This Day in History – 8 Tishrei/September 12

8 Tishrei

In 2937/825 B.C.E., the dedication festivities celebrating the completion of the Beis Hamikdash, built by Shlomo Hamelech, commenced and continued for seven days, including Yom Kippur.


5550/1789, Harav Baruch Schneerson, zt”l, father of the Baal HaTanya

5593/1832, Harav Noach Yaffa, zt”l, of Lechovitz

5691/1930, Harav Shimon Sofer, zt”l, Rav of Sandra and Paks

5693/1932, Harav Avraham Yehoshua Heschel, zt”l, of Biala

5700/1939, Harav Shlomo Benzion Twersky, zt”l, of Chernobyl



Harav Elazar Nissan Teitelbaum of Drobich, zt”l

Harav Elazar Nissan Teitelbaum was the son of Harav Moshe, the Yismach Moshe of Ujhel. He was born in Shineve in Tammuz 5546/1786.

His father quotes some of the chiddushim he composed in his young years.

Reb Elazar Nissan married the daughter of Harav Aharon, Rav of Chodorov. He settled in Drobich, where his wife’s grandfather Reb Nachum, Parnass of the city, lived.

He became Rav in Sighet in 5594/1834, remaining for six years.

In 5600/1840 he moved to Ujhel, where his father lived. That year he received an offer to serve as Rav in Drobich, and he returned there.

The next year, following the petirah of his father, Reb Elazar Nissan was offered the position of Rav of Ujhel, but he turned down the offer, preferring to remain where he was.

Although Chassidim began coming to Reb Elazar Nissan, he turned them away.

Unlike his father, Reb Elazar Nissan didn’t write down his divrei Torah. Some of his chiddushim and drashos are quoted by his father, and more by his son, Harav Yekusiel Yehudah, the Yetev Lev.

His other sons were Harav Shmuel, Rav of Gorlitz, and Harav Nachum, Rav of Drobich. His son-in-law was Harav Yisrael Hakohen Rappaport of Tarnow, mechaber of She’eilos U’Teshuvos Mahari Hakohen.

Zecher tzaddik livrachah.


September 12

In 1938, Adolf Hitler, ym”s, demanded the right of self-determination for the Sudeten Germans in Czechoslovakia.

In 1942, during World War II, a German U-boat off West Africa torpedoed the RMS Laconia, which was carrying Italian prisoners of war, British soldiers and civilians.

In 1943, during World War II, German paratroopers took Benito Mussolini from the hotel where he was being held by the Italian government.

In 1960, Democratic presidential candidate John F. Kennedy addressed questions about his Roman Catholic faith, telling a Southern Baptist group, “I do not speak for my church on public matters, and the church does not speak for me.”

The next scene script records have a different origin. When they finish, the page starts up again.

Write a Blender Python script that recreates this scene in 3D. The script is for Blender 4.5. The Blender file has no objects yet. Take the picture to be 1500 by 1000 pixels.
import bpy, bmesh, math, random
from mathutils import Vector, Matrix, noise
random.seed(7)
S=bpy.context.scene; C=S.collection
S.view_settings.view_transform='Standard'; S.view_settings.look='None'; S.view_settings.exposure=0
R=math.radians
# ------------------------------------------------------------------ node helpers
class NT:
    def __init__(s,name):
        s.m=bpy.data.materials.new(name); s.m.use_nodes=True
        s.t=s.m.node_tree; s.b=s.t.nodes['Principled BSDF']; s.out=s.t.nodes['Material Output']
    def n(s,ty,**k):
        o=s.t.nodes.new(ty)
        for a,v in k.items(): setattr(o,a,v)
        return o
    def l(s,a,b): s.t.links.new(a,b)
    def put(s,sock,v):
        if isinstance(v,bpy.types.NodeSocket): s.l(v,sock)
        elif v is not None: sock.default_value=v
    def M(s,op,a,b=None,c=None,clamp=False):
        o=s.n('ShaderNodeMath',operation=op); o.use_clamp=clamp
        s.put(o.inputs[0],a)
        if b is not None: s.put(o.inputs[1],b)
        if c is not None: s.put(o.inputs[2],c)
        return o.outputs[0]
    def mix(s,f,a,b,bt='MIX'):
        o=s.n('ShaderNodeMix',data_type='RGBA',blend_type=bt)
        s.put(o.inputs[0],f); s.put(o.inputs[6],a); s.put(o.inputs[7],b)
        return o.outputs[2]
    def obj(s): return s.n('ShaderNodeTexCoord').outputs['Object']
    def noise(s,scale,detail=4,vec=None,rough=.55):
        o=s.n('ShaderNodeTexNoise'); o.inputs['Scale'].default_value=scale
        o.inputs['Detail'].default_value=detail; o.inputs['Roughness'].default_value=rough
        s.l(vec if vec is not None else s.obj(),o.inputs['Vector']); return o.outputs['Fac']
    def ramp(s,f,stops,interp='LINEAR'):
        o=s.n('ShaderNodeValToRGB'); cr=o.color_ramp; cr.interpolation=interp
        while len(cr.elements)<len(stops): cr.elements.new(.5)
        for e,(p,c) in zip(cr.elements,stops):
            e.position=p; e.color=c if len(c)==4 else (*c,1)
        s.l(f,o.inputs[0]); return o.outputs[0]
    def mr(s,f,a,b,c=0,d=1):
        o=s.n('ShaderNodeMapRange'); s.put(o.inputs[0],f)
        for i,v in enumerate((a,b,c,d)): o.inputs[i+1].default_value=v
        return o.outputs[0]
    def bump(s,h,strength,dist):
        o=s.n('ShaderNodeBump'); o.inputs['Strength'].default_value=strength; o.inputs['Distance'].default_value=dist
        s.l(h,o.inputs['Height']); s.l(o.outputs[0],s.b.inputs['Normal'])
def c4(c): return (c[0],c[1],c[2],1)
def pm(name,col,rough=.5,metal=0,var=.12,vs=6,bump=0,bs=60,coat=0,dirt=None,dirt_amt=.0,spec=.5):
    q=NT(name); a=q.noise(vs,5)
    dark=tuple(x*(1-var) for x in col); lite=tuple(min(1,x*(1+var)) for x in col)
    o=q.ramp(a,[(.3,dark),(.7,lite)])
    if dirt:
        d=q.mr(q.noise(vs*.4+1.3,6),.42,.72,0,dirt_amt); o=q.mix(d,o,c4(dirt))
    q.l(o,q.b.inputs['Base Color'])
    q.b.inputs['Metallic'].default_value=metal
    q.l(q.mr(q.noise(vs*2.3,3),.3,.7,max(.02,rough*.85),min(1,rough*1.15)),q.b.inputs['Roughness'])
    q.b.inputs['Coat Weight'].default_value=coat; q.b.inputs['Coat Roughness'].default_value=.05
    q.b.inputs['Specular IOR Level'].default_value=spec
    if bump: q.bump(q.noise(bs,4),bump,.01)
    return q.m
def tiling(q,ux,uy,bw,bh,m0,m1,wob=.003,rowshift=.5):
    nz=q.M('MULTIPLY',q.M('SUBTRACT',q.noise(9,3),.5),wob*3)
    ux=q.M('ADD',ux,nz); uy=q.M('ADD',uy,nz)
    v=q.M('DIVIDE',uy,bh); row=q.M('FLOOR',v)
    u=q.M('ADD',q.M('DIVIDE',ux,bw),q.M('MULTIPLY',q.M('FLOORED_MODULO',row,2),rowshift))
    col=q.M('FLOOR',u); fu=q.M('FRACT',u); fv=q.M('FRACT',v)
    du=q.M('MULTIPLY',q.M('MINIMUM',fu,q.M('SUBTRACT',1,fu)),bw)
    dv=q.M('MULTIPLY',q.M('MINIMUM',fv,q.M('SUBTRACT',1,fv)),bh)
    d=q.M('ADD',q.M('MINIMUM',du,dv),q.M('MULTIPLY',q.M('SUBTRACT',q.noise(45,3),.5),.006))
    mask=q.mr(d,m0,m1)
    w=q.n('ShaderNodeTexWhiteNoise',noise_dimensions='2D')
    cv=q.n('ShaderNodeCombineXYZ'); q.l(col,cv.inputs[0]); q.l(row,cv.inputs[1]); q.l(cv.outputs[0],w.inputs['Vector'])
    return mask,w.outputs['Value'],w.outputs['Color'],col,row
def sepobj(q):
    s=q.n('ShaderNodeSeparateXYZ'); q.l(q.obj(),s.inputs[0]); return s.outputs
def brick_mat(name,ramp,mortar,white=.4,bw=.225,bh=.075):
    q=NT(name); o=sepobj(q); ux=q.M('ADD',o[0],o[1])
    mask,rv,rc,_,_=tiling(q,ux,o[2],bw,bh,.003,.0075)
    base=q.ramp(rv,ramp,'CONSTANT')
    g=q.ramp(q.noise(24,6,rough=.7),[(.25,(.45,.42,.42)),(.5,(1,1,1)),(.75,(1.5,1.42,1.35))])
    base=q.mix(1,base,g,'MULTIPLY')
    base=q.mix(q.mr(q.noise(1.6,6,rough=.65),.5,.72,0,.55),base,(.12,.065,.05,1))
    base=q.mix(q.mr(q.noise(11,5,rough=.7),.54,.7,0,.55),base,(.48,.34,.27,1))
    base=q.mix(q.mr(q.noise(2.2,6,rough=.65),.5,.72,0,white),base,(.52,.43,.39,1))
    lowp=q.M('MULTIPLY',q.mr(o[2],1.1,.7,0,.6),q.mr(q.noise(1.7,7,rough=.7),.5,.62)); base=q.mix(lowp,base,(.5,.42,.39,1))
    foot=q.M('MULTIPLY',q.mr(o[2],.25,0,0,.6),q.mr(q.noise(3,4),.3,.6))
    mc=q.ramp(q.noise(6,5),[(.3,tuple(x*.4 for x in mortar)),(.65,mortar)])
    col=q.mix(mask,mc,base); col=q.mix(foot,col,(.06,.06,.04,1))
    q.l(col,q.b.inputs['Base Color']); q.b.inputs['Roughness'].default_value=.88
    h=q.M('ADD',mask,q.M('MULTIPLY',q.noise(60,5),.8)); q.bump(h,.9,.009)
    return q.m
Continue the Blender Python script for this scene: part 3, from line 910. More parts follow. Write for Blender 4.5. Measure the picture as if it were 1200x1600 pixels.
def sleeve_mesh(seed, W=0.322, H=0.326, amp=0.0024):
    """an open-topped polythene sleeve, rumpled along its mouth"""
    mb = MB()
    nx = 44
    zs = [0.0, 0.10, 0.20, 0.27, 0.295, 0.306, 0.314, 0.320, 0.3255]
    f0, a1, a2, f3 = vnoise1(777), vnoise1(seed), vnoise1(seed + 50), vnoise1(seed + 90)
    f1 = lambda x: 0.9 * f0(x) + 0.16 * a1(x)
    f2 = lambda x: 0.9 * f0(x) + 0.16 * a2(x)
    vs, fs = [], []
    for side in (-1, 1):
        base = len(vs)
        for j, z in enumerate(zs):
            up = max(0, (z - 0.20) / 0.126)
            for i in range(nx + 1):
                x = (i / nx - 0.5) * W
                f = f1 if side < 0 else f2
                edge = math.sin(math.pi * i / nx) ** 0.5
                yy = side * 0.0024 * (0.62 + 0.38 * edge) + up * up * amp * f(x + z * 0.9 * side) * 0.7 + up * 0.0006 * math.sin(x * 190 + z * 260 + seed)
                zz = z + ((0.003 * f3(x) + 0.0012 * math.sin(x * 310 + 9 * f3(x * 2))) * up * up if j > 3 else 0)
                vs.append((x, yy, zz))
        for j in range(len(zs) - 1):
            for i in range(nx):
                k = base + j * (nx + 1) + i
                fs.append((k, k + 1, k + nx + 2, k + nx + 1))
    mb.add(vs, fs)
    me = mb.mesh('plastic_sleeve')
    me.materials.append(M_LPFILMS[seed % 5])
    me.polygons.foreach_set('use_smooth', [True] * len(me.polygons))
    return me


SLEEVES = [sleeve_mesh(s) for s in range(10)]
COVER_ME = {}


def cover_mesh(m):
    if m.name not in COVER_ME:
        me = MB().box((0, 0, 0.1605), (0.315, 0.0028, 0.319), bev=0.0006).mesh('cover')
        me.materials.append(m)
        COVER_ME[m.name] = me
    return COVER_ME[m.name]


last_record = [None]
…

In 1962, in a speech at Rice University in Houston, President John F. Kennedy reaffirmed his support for the manned space program, declaring: “We choose to go to the moon. We choose to go to the moon in this decade and do the other things, not because they are easy, but because they are hard.”

In 1977, South African black student leader Steve Biko died while in police custody, triggering an international outcry.

In 1986, Joseph Cicippio, the acting comptroller at the American University in Beirut, was kidnapped. (He was released in December 1991.)

In 1992, the space shuttle Endeavour blasted off, carrying with it Mark Lee and Jan Davis, the first married couple in space; Mae Jemison, the first black woman in space; and Mamoru Mohri, the first Japanese national to fly on a U.S. spaceship.